Non-construction materials are already readily available in metric units. I can buy grade 8 bolts in any size, metric or US customary. I can't buy 400 x 800 plywood, and why the hell would I want to? Everything here is built on 24 or 18 inch centers. You'd have to be insane to build a house using metric dimensions.

US customary units are nowhere as difficult to use as people make them out to be, especially at the scales being used for construction. I find metric and US customary equally easy to use, and I think that metric is much easier to use when it comes to electricity, but I find US customary much easier to use for everything else.

For instance, the meter is widely held to be better than the traditional US customary units. I think this is true for science, but when it comes to everyday uses I find the US system easier to perform math with purely because it's base 2 rather than base 10, and most of the time I'm dividing things in half several times.

Need to find the center of a 1-7/8" board? It's 15/16ths, which is really easy to calculate if you understand fractions. That's basically like figuring out the center of a 50mm board -- 25mm, obviously. However if you divide each board again, you get 15/32nds, or 12.5mm. If you divide again, into eighths, you get 15/64ths, or 6.25mm.

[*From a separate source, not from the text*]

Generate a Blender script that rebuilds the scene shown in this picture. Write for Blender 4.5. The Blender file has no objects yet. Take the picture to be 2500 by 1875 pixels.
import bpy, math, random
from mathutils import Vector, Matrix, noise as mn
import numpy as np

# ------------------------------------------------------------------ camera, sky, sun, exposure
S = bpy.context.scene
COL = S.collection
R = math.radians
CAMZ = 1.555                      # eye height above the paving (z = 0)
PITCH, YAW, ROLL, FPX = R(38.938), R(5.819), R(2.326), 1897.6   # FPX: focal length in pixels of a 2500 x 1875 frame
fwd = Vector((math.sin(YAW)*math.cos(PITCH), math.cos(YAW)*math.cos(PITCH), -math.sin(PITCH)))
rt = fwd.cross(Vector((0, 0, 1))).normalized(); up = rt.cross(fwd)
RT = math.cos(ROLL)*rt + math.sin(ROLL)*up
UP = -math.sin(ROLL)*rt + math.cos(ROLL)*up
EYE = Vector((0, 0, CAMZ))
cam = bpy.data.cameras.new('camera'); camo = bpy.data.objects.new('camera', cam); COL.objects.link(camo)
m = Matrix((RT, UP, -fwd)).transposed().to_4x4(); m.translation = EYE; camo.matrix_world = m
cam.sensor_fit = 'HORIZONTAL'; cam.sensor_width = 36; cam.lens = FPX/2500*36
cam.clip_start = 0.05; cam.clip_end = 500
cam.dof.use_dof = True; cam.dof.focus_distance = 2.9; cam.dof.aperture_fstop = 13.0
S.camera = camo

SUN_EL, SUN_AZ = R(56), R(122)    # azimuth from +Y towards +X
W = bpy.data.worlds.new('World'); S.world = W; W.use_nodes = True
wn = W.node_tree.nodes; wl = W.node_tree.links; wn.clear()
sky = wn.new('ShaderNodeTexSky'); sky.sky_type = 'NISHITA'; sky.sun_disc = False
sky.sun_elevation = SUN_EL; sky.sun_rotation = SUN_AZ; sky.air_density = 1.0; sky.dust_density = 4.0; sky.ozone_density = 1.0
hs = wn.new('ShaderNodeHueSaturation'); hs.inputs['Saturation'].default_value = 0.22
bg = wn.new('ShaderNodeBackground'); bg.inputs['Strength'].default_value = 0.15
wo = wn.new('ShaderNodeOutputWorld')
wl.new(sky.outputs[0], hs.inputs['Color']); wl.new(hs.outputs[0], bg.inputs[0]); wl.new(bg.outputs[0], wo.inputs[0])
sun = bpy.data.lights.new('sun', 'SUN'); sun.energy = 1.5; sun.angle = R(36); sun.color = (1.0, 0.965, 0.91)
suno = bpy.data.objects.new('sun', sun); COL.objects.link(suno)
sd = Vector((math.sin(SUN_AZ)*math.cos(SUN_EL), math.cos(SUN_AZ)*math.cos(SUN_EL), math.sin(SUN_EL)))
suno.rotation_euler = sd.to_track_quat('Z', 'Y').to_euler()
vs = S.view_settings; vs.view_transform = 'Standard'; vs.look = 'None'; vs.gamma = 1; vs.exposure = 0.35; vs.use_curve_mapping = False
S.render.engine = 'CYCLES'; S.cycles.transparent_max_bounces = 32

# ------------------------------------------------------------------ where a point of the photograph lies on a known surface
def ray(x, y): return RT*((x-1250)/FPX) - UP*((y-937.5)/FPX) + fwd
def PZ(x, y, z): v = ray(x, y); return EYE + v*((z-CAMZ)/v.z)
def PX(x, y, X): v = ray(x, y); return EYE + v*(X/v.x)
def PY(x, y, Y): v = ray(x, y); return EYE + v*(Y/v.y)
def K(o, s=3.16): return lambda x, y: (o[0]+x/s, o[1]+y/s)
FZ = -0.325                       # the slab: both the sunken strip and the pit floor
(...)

Maybe 15/64ths seems a bit clunky, but my tools usually have markings down to 64ths, and I have bits available all the way down to 64ths. The example I picked was deliberately bad for US imperial, and it still was pretty easy to calculate.

I think US customary units are really confusing to metric types because they don't really have a reason to use fractions in daily life. Math with fractions is really easy to do in your head though, and most tradesman are doing the math in their head.

I wouldn't be surprised if we saw a bigger push towards metric as education shifts away from pencil and paper. Metric makes way more sense than US customary does when you are doing math on a computer.